Brasil Conte algo que não sei

Stephanie Burgess, designer: 'Realidade virtual não é só game e pornografia'

Artista especializada em realidade virtual como ferramenta voltada para meditação, está no Rio para mostrar a performance 'Aqui', no Museu do Amanhã
"Parte do meu trabalho é tratar a tecnologia com respeito e compreensão", diz a designer Stephanie Burgess Foto: Leo Martins / Agência O Globo
"Parte do meu trabalho é tratar a tecnologia com respeito e compreensão", diz a designer Stephanie Burgess Foto: Leo Martins / Agência O Globo

"Tenho 25 anos e nasci na Inglaterra, onde estudei Filosofia e Fotografia e fiz mestrado em Design e Tecnologia. Hoje moro em Nova York. Faço meditação e desenvolvo projetos em realidade virtual, como o que trouxe ao Rio, de pintura 3D em ambiente virtual. Uso a tecnologia para suprir os espaços da minha alma"

Conte algo que não sei.

Realidade virtual não é um jogo. Se trata de uma visão de futuro. Quaisquer que sejam seus maiores sonhos, eles podem se tornar realidade ali, você só tem que acreditar.

Como começou sua relação com a tecnologia? E como ela se tornou seu objeto de pesquisa?

Depende de como você define a tecnologia. Pode ser caneta e papel. Meu primeiro interesse vem de pintar, criar com as minhas mãos. Mas a fotografia é o caminho principal da minha carreira. Eu lembro que eu estudava filosofia e peguei uma eletiva em fotografia digital. E descobri o glitch , você pegar uma imagem e quebrá-la, distorcê-la. O que acontece muitas vezes espontaneamente, quando você manda uma imagem pra alguém e dá errado.
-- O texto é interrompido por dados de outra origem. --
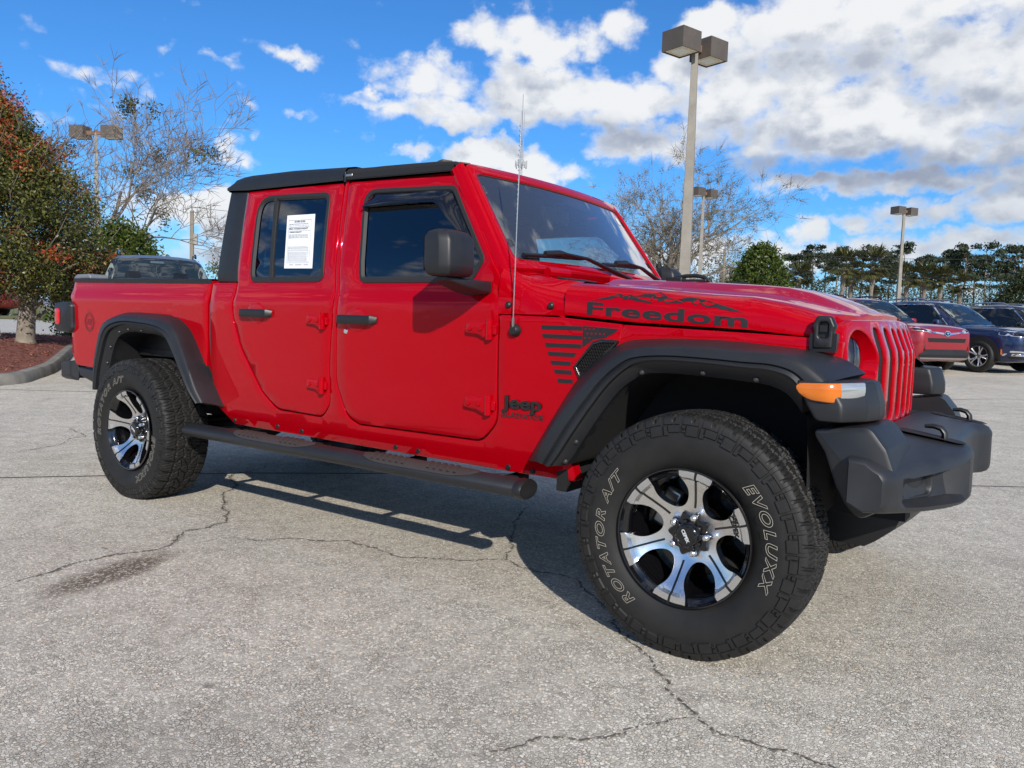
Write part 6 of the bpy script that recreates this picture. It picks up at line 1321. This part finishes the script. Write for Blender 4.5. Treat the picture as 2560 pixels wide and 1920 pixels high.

Como o fato de ter descoberto o glitch influenciou seu trabalho?

Comecei a forçar esse efeito, pensando em como isso poderia dialogar com algo pessoal pra mim. Criei um projeto associando glitch à ideia de memórias se apagando. Peguei cinco fotos de pessoas que eram importantes pra mim e as distorci com esse efeito. Por exemplo, meu pai, sinto falta dele, então ele está. Representei assim diversos aspectos da minha vida pessoal.

Como você liga seus estudos de filosofia e seu trabalho com realidade virtual?

Tem a ver com o mito da caverna, de Platão, que estudei muito. Porque na realidade virtual você cria o que quer, o que é ao mesmo tempo inspirador e assustador. Estudei muita filosofia, mas uma das mais poderosas transformações que experimentei foi quando descobri a meditação. Descobri como podemos reduzir o sofrimento, aprender a seguir o fluxo. Nós inventamos um mundo tão concreto, com construções e mais construções, e vi que temos que dar um passo atrás pra viver uma outra realidade mais fluida. A realidade virtual pode mudar a experiência das pessoas, atuar em seus sentimentos nesse sentido. Aí a meditação, a filosofia e a realidade virtual se encontraram pra mim.

Seu trabalho aproxima os conceitos de corpo e alma. Mas muita gente vê a tecnologia como algo oposto ao campo espiritual. Uma ideia que pode ser sintetizada como "a tecnologia mata Deus". Por que você pensa diferente?

Acredito que o pensamento é algo muito poderoso. Se você crê que a tecnologia vai matar o homem, provavelmente é isso que vai ocorrer. Eu prefiro acreditar que não. Parte do meu trabalho é tratar a tecnologia com respeito e compreensão, sabendo que ela pode causar muito mal. Mas eu vejo o potencial de bem que existe ali, e é com isso que eu quero trabalhar.

Seu projeto Harmony trata exatamente disso, não?

Sim, queria que as pessoas percebessem que realidade virtual não é só sobre games e pornografia. Nesse projeto, quis usá-la para ajudar as pessoas a realinhar seus chakras, através de estímulos visuais, cores, sons.

Você acha que a realidade virtual hoje pode cumprir o papel que as drogas tiveram nos anos 1960?

Sim, exato. Tenho um amigo que trabalha exatamente com o uso psicodélico da realidade virtual. Você não precisa tomar drogas para viajar.